Dal punto di vista tecnico Burton ci vizia come sempre, circondandosi di collaboratori fidati e di immenso talento. Bella la fotografia desaturata all’estremo di Dariuz Wolski. Impareggiabili le scenografie del duo da Oscar Ferretti-Lo Schiavo. Perfetti i costumi di Colleen Atwood e il montaggio di Chris Lebenzon, che rivedremo presto in collaborazione con Burton per il suo prossimo film, Alice nel paese delle meraviglie. È la regia però l’elemento fondamentale: grande prova di versatilità e rispetto del genere, visto sotto l’occhio tutto particolare di Burton.
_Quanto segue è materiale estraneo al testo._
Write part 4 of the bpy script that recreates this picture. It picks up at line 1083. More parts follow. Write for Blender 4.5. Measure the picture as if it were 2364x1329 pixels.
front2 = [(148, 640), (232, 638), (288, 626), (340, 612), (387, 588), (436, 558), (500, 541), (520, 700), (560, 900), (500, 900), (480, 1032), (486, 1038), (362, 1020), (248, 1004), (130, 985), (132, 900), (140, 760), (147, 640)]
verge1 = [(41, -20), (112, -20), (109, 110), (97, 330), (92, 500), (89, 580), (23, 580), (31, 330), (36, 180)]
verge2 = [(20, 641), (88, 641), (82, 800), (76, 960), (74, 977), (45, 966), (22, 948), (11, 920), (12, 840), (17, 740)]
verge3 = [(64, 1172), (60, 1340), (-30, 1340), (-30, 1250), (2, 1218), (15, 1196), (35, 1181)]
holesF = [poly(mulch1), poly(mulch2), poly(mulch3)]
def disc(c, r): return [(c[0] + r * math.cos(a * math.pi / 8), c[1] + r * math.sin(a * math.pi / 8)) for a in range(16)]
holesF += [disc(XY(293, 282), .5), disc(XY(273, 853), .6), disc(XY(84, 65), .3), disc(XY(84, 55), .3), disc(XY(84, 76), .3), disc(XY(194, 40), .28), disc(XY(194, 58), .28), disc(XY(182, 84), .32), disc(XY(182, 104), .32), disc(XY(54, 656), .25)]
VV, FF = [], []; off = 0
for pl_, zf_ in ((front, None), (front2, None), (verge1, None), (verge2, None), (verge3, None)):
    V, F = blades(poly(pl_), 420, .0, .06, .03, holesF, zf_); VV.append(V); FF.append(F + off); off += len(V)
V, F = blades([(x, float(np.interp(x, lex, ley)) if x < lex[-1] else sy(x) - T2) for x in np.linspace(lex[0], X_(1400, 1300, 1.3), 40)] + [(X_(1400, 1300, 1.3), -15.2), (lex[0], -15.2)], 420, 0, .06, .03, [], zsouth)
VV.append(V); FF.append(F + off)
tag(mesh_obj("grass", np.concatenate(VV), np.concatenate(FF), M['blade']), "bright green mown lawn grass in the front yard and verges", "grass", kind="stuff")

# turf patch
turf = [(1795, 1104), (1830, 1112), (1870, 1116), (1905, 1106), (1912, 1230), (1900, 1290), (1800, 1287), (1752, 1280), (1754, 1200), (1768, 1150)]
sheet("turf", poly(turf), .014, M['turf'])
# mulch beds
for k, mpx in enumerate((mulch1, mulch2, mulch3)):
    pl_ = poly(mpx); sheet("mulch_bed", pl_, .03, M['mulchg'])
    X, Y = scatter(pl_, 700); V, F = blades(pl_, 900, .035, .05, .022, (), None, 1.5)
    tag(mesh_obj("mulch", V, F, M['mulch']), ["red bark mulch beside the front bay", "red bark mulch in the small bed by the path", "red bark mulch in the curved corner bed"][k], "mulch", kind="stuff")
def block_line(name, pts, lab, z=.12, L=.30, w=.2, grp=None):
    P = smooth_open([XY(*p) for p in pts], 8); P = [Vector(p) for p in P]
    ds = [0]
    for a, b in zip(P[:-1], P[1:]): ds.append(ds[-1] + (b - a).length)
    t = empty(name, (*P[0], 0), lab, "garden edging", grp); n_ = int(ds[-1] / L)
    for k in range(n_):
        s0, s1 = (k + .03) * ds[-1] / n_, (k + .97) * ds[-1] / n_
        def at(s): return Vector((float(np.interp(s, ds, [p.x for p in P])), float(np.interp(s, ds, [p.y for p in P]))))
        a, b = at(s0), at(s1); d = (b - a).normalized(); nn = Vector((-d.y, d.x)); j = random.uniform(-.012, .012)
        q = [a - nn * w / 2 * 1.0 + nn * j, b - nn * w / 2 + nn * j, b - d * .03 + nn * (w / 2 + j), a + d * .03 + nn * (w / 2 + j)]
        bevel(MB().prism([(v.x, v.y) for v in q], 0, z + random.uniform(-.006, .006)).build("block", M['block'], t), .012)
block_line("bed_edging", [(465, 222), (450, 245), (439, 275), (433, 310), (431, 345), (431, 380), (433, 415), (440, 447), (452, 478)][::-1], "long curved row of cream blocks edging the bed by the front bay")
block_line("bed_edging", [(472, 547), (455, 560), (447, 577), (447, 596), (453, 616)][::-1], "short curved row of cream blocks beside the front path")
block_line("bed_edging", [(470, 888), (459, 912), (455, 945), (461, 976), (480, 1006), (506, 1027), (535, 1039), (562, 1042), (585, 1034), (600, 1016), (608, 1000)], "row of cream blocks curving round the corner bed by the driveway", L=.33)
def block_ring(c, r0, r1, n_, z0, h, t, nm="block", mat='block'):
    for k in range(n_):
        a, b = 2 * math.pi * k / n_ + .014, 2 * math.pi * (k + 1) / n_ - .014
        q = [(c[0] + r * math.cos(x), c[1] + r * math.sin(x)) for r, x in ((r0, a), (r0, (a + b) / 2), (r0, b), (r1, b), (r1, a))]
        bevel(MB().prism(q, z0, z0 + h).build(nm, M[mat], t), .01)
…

Ennesima conferma del perfetto connubio Burton-Depp: i due si trovano a memoria. Menzione speciale per lo spassoso Sasha Baron Cohen nei panni del barbiere italofilo Adolfo Pirelli. Tornerò a vedere il film diverse volte, sono certo riuscirò a scovare dettagli e finezze che non balzano subito all’occhio. Tornerò a vederlo perché lo devo capire e apprezzare ancora di più. Se lo merita.